Do you see a greater economic infusion into the song business diminishing the master business?
No, not at all. The balance will be more equitable, but streaming will continue to grow so the pie will grow, too.
Christmas is actually the perfect microcosm of the imbalance, because you have this relatively small group of songs. One of our acquisitions this year was Walter Afanasieff, so that’s half of “All I Want for Christmas Is You,” which just went to #1 in the U.K. for the first time, after 26 years—it was streamed over 10.8 million times over the last seven days, making it the most-streamed song in a week in 2020. Everyone is listening to “All I Want for Christmas Is You” right now, yet every Tom, Dick and Harry record company that puts out a cover is making more money off that cover than Mariah Carey and Walter are as the songwriters, which is just wrong. There are something like 4,000 cover versions of “Yesterday,” and every one of those 3,999 artists is making more money off their covers than Paul McCartney or John Lennon's estate.

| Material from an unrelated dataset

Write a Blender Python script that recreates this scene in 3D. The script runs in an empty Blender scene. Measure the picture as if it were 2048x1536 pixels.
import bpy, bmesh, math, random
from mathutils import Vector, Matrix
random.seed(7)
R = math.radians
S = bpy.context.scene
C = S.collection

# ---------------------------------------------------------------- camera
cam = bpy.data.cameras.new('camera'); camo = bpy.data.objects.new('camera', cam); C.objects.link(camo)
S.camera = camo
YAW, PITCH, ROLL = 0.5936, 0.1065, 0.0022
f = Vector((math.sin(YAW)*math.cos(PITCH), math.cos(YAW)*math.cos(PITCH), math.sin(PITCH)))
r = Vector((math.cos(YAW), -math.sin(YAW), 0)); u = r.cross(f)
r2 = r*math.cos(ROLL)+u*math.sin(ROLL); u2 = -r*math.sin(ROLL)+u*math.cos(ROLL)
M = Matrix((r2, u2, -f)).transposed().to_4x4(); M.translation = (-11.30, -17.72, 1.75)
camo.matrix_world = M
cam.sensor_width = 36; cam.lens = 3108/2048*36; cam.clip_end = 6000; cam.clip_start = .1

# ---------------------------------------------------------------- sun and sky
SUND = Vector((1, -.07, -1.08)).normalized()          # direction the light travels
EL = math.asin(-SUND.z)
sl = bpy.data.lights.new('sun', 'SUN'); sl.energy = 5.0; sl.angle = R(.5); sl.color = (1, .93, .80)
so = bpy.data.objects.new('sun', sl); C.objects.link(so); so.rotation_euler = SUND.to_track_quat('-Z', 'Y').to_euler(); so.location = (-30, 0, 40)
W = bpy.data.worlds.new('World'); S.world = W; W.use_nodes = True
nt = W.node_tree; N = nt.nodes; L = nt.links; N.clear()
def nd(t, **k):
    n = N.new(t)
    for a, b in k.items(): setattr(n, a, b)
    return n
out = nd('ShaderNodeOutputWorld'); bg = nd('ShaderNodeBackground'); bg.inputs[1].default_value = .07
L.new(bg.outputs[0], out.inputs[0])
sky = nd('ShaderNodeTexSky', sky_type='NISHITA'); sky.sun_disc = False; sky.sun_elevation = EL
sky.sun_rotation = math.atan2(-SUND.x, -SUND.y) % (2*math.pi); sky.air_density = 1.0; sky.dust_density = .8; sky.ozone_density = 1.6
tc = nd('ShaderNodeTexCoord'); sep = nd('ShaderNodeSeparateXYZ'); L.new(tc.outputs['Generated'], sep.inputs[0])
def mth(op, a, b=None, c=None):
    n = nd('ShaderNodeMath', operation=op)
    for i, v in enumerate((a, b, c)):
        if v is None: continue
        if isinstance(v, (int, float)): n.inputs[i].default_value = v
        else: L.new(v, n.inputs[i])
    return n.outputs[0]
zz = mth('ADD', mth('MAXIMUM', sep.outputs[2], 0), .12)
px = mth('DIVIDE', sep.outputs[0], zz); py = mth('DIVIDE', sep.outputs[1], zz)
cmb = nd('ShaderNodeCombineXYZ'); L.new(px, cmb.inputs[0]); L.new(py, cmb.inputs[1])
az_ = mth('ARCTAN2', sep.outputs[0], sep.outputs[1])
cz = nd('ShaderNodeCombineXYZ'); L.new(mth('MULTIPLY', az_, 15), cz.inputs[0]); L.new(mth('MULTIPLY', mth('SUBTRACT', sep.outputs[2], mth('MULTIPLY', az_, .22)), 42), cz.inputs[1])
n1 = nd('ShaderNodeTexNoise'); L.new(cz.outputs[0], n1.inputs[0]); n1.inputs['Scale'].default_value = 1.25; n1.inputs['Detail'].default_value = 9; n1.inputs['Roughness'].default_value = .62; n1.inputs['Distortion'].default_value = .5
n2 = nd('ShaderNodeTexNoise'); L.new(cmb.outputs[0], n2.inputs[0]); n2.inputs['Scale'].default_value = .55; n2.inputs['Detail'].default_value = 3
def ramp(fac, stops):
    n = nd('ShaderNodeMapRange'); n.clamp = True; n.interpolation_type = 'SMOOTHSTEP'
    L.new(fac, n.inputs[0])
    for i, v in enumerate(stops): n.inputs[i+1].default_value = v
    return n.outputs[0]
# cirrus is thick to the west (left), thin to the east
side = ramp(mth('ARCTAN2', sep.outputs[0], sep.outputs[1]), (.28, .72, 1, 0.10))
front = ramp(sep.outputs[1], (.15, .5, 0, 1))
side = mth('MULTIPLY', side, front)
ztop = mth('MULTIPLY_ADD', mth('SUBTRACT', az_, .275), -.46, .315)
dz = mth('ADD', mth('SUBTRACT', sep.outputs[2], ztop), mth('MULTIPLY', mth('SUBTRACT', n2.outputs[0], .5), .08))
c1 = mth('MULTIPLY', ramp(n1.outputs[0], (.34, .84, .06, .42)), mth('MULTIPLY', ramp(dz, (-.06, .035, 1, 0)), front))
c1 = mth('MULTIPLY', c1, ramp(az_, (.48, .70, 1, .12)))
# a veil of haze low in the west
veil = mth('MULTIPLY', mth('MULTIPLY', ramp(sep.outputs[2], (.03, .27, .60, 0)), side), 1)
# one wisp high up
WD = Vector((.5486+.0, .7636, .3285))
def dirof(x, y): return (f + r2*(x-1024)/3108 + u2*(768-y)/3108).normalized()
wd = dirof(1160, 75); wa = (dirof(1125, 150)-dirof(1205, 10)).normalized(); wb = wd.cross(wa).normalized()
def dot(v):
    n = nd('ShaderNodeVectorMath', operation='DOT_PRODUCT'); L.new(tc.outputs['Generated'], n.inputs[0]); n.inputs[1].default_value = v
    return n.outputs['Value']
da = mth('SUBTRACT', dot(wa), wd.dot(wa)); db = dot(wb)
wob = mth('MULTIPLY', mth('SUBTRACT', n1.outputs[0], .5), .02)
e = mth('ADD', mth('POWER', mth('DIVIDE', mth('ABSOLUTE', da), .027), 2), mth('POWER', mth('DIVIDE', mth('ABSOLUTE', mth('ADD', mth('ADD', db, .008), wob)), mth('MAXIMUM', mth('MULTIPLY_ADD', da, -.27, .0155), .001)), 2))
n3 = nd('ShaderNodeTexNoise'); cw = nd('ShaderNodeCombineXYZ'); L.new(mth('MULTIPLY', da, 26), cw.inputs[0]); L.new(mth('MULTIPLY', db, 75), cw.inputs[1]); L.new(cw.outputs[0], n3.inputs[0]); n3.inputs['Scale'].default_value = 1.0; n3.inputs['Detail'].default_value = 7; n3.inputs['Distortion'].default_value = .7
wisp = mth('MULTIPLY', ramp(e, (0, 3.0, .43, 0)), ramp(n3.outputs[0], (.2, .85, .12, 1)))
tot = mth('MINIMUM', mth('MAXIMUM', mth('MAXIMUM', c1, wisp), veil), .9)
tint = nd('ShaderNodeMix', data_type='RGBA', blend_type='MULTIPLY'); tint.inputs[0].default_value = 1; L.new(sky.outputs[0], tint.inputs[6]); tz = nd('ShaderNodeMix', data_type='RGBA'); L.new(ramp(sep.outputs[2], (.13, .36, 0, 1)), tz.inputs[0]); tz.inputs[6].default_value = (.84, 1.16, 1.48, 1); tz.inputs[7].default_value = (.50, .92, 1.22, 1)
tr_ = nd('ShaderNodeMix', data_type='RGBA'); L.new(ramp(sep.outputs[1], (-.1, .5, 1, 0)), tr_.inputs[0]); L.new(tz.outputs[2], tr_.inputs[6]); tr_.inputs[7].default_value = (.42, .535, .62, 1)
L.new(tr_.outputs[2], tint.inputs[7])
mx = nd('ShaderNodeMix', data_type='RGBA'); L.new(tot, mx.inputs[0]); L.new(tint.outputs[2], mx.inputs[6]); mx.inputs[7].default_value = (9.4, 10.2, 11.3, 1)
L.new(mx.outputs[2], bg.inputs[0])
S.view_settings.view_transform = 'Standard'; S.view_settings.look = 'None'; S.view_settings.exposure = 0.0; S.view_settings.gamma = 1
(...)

If you don't have financial leverage, you can't fight this battle. So I created the Hipgnosis Songs Fund to be able to fight this battle on behalf of songwriters.
Which brings us back to the Songwriters Guild.
Yes. Look—I recognize that the current paradigm has existed for 75 years. But I'm determined to change it. The people who don’t think it can be done are the same people who said I couldn’t build a multibillion-pound company doing what I’m doing. I'm looking forward to proving them wrong on behalf of the songwriting community.